Inés García-Albí, en su ensayo, nos invita a pasear, pero también a «activar la nariz», a oler los perfumes y aromas de Castilla que atrajeron a Jaime Gil de Biedma, pero también a que tengamos la vista preparada para recorrer con la mirada rincones, calles y campos. Entre esos lugares que conviene visitar en Segovia está, como es lógico, la pensión que en su día ocupó Antonio Machado, hoy convertida en casa-museo en recuerdo del autor de «Juan de Mairena». El barcelonés sentía gran afecto por Machado hasta el punto de asegurarle a otro gran poeta, a Jorge Guillén, que «la lectura de Don Antonio me producía cada vez sorpresa y casi impaciencia –porque parece que uno no acaba nunca con él: cada vez descubrimos que es mucho mejor de lo que le recordábamos».

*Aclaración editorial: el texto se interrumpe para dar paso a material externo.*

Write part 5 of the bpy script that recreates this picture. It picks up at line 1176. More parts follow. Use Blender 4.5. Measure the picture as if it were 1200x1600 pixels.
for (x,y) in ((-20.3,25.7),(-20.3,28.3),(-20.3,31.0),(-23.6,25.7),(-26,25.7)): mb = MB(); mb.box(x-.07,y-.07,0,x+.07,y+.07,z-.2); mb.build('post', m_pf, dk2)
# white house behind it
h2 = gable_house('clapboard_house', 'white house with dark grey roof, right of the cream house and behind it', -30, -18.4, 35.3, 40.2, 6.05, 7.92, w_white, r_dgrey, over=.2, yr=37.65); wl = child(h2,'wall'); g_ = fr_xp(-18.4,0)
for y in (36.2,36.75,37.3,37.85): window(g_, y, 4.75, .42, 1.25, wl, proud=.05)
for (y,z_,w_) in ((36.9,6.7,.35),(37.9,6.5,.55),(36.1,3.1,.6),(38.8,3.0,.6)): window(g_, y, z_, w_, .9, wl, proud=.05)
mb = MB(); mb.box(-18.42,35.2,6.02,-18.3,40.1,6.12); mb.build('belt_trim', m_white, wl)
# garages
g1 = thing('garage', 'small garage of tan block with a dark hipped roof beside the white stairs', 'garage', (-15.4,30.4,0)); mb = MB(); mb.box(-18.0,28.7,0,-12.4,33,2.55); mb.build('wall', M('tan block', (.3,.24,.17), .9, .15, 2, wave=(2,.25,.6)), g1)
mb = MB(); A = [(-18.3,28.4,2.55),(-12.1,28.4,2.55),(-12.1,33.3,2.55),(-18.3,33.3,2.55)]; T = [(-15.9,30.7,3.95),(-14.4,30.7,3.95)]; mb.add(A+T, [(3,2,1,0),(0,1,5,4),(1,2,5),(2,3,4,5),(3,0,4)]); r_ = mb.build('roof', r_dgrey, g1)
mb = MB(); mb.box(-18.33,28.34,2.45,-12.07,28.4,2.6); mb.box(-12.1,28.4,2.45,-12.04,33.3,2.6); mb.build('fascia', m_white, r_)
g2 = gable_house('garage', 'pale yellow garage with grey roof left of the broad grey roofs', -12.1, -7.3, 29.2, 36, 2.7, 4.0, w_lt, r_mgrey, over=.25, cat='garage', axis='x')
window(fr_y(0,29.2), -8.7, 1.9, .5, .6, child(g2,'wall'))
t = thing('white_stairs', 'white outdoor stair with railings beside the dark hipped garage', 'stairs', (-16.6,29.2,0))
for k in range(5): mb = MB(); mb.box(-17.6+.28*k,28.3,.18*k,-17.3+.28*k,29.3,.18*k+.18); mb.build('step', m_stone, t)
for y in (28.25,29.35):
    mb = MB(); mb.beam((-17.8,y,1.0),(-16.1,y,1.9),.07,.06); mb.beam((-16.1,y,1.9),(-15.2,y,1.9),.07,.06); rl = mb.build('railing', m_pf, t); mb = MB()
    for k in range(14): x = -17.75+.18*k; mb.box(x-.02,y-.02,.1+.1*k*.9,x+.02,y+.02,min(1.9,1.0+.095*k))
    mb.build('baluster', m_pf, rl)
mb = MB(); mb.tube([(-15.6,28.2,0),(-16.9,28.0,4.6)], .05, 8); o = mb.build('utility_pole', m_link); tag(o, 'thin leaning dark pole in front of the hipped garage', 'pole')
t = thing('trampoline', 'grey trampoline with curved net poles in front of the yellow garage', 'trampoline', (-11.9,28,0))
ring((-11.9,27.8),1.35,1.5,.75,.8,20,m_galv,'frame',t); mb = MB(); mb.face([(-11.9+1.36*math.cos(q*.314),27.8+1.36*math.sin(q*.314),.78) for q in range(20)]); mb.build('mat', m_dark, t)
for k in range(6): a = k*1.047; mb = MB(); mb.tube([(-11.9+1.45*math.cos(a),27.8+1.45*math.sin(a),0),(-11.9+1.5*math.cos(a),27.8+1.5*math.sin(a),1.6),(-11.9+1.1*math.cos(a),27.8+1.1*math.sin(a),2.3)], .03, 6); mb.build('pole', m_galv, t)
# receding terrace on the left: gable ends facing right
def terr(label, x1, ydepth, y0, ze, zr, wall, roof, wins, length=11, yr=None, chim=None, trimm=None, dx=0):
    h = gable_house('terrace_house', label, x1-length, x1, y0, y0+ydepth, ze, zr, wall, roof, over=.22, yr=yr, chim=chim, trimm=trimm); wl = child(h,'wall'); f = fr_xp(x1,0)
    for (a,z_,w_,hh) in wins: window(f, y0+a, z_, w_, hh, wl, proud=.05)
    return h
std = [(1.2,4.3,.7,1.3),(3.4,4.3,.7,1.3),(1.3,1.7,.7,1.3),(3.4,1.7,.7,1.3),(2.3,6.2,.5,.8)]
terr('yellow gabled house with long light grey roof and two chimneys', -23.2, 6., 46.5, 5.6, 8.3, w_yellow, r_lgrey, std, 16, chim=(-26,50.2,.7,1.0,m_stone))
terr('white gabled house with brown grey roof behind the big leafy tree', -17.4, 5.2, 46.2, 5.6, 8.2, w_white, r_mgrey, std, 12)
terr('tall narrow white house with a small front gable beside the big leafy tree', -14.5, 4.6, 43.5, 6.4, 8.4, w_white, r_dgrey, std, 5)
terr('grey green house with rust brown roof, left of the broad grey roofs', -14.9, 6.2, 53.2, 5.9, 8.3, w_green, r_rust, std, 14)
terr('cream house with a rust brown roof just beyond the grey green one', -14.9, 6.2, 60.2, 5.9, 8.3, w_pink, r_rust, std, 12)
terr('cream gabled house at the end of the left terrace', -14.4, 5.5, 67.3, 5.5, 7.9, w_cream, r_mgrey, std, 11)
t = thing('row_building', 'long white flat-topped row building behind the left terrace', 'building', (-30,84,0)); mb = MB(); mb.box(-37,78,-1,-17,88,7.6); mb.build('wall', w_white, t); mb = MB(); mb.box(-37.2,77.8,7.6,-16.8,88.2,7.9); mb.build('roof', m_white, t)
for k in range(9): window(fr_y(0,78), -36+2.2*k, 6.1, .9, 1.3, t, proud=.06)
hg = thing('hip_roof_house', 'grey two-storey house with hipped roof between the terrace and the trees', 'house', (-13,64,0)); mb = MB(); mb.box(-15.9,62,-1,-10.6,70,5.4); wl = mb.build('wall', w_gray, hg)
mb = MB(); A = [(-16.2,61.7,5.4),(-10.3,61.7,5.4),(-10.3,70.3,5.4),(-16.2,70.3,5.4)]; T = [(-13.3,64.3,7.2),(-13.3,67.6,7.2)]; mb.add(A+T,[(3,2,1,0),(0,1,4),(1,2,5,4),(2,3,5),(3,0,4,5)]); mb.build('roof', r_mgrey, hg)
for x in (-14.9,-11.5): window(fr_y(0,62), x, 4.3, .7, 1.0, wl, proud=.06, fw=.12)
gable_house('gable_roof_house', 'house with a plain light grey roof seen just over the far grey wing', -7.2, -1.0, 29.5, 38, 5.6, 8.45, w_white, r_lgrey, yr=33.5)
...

Ya sea caminando, conduciendo un coche, montado en una bicicleta o a caballo, «La Castilla de Gil de Biedma» no quiere lectores pasivos, sino activos, con ganas de ponerse las botas y ensuciarlas con tierra, por ejemplo, con destino hacia el castillo de Coca, tan idolatrado por el poeta. Y si alguien lo duda no tiene más que coger el diario escrito en 1956 en el que anota con nada disimulada pasión que «creo que quiero con tal fuerza al castillo de Coca que, si pudiese, me acostaba con él».

Mención aparte merecen las ilustraciones a doble página de Marcos Isamat, tan evocadoras como alejadas de la imagen de postal, así como las fotografías de tinta de José Antonio García-Albí. En definitiva, un libro para leer y caminar.